For a real application, as mentioned, some filtering would be needed to expose just the frequencies of interest. The sensor easily picks up mains hum (shielded versions are available). The filtering could be analog, or alternatively it could be digital once the signal has converted using an ADC.


Experimenting with Ultrasound sensing

One application for PVDF sensors is ultrasound detection. PVDF can also be used for ultrasound generation but that was not explored here. To generate ultrasound I used a low cost ‘ping’ module and positioned it facing the PVDF sensor.



The output from the module was tapped (from the output) and observed on the oscilloscope. For the PVDF sensor, the same op amp circuit as before was used. It was positioned so that the end of the PVDF sensor was not touching anything. The traces here show the captured result. For each brief 40kHz burst from the ping module, a clear signal was picked up (the signal is on top of 50Hz mains hum here; I performed this test outside of the biscuit tin. A 50/60Hz notch circuit could filter it out if ultrasound was the only signal of interest).

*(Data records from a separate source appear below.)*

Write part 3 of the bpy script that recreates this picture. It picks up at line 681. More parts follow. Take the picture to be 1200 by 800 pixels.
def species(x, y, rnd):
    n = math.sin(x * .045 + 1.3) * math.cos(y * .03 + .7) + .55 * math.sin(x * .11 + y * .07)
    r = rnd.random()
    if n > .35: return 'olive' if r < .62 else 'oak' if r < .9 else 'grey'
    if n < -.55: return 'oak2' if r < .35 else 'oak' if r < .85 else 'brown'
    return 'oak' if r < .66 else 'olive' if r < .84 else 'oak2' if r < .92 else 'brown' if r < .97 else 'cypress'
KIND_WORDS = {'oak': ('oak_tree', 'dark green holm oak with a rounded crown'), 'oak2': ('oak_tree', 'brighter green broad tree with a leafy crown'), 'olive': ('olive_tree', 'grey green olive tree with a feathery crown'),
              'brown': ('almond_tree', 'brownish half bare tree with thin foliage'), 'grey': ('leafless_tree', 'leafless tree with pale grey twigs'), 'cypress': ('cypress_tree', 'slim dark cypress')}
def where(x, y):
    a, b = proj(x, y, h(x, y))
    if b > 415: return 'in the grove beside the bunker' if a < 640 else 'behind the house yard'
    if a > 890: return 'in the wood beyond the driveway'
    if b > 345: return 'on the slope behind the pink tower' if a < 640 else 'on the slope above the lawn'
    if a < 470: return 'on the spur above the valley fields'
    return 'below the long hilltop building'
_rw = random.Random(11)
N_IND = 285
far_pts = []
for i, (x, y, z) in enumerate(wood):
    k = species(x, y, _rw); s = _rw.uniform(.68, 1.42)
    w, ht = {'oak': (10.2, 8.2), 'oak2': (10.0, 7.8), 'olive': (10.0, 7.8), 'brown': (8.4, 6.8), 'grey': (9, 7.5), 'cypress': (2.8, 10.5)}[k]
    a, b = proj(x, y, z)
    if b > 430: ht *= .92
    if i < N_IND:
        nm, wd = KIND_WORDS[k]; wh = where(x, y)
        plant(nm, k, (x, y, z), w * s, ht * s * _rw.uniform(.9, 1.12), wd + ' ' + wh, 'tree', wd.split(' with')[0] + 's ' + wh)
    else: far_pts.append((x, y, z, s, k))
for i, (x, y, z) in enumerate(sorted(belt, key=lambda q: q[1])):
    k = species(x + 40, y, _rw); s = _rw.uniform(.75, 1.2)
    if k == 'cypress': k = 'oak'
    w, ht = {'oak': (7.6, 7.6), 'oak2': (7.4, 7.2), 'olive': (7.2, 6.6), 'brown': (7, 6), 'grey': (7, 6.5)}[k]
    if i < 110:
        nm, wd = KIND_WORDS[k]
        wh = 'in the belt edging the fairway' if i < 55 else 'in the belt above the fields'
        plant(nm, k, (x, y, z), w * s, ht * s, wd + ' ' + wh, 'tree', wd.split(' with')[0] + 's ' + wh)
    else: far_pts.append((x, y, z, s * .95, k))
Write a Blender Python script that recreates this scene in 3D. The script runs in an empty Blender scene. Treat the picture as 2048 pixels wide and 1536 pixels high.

The image below shows a zoomed-in view of the signals:


It is possible to see that the ping module sends a burst of 8 pulses to the ultrasound transmitter. Resonance causes the generated signal to rise in amplitude; although the distance was not accurately measured the transmitter and the sensor were positioned quite close (a few centimeters) from each other and that agrees with the time difference between the signals (the trace is marked from the end of the burst and the peak of the received signal in the oscilloscope capture above).


According to the document mentioned earlier, ultrasound sensing works best when the PVDF film is bent into a curved shape. So, the sensor was flexed slightly and the test was reattempted.


This time, the output from the circuit was far greater; almost 1V p-p from a distance of about 2cm. It was still easily detectable from 30 cm away. I didn’t try further.



The above only touches on some aspects of PVDF sensors, but there are many interesting use-cases that could be explored. It can be seen that very little interfacing circuitry is needed to make use of these sensors!